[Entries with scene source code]
================

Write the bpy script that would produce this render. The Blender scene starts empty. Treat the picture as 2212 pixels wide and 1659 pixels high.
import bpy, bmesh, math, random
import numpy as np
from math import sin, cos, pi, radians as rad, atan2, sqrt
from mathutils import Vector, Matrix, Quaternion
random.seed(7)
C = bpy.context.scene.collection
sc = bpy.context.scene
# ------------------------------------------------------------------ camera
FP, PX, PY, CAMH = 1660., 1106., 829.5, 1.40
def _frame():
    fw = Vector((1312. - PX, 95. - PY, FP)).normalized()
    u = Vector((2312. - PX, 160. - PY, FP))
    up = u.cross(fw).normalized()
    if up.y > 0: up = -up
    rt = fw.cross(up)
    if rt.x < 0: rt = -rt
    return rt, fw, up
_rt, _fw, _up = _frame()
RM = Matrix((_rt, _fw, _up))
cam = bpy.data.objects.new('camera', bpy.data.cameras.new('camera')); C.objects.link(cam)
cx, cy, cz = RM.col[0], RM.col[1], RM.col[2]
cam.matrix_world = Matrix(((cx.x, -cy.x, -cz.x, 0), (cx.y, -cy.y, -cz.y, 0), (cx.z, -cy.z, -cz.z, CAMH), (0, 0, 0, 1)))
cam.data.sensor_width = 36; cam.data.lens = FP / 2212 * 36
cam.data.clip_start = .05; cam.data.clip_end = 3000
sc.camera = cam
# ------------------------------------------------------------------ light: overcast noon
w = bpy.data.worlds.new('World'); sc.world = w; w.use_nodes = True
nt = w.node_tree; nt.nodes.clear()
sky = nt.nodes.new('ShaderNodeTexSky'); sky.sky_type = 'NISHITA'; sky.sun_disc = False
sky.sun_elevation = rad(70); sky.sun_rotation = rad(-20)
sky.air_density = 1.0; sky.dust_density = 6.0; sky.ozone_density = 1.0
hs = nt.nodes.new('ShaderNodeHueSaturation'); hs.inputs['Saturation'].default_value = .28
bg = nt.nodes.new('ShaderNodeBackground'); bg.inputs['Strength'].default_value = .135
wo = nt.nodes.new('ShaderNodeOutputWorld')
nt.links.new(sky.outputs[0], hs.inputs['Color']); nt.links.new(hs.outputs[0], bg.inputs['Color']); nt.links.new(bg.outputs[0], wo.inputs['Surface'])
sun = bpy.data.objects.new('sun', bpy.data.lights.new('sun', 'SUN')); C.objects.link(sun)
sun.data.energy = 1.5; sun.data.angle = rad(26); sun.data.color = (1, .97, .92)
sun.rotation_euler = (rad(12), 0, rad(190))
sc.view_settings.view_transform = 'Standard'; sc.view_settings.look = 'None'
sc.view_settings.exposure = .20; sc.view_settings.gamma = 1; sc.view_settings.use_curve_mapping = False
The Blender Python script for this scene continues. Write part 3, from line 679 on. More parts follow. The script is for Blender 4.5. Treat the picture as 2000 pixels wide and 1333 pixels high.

================

GOAL -> Produce an exact copy of all the records.

WRITTEN ANSWER ->
Write the bpy script that would produce this render. The Blender scene starts empty. Treat the picture as 2212 pixels wide and 1659 pixels high.
import bpy, bmesh, math, random
import numpy as np
from math import sin, cos, pi, radians as rad, atan2, sqrt
from mathutils import Vector, Matrix, Quaternion
random.seed(7)
C = bpy.context.scene.collection
sc = bpy.context.scene
# ------------------------------------------------------------------ camera
FP, PX, PY, CAMH = 1660., 1106., 829.5, 1.40
def _frame():
    fw = Vector((1312. - PX, 95. - PY, FP)).normalized()
    u = Vector((2312. - PX, 160. - PY, FP))
    up = u.cross(fw).normalized()
    if up.y > 0: up = -up
    rt = fw.cross(up)
    if rt.x < 0: rt = -rt
    return rt, fw, up
_rt, _fw, _up = _frame()
RM = Matrix((_rt, _fw, _up))
cam = bpy.data.objects.new('camera', bpy.data.cameras.new('camera')); C.objects.link(cam)
cx, cy, cz = RM.col[0], RM.col[1], RM.col[2]
cam.matrix_world = Matrix(((cx.x, -cy.x, -cz.x, 0), (cx.y, -cy.y, -cz.y, 0), (cx.z, -cy.z, -cz.z, CAMH), (0, 0, 0, 1)))
cam.data.sensor_width = 36; cam.data.lens = FP / 2212 * 36
cam.data.clip_start = .05; cam.data.clip_end = 3000
sc.camera = cam
# ------------------------------------------------------------------ light: overcast noon
w = bpy.data.worlds.new('World'); sc.world = w; w.use_nodes = True
nt = w.node_tree; nt.nodes.clear()
sky = nt.nodes.new('ShaderNodeTexSky'); sky.sky_type = 'NISHITA'; sky.sun_disc = False
sky.sun_elevation = rad(70); sky.sun_rotation = rad(-20)
sky.air_density = 1.0; sky.dust_density = 6.0; sky.ozone_density = 1.0
hs = nt.nodes.new('ShaderNodeHueSaturation'); hs.inputs['Saturation'].default_value = .28
bg = nt.nodes.new('ShaderNodeBackground'); bg.inputs['Strength'].default_value = .135
wo = nt.nodes.new('ShaderNodeOutputWorld')
nt.links.new(sky.outputs[0], hs.inputs['Color']); nt.links.new(hs.outputs[0], bg.inputs['Color']); nt.links.new(bg.outputs[0], wo.inputs['Surface'])
sun = bpy.data.objects.new('sun', bpy.data.lights.new('sun', 'SUN')); C.objects.link(sun)
sun.data.energy = 1.5; sun.data.angle = rad(26); sun.data.color = (1, .97, .92)
sun.rotation_euler = (rad(12), 0, rad(190))
sc.view_settings.view_transform = 'Standard'; sc.view_settings.look = 'None'
sc.view_settings.exposure = .20; sc.view_settings.gamma = 1; sc.view_settings.use_curve_mapping = False
The Blender Python script for this scene continues. Write part 3, from line 679 on. More parts follow. The script is for Blender 4.5. Treat the picture as 2000 pixels wide and 1333 pixels high.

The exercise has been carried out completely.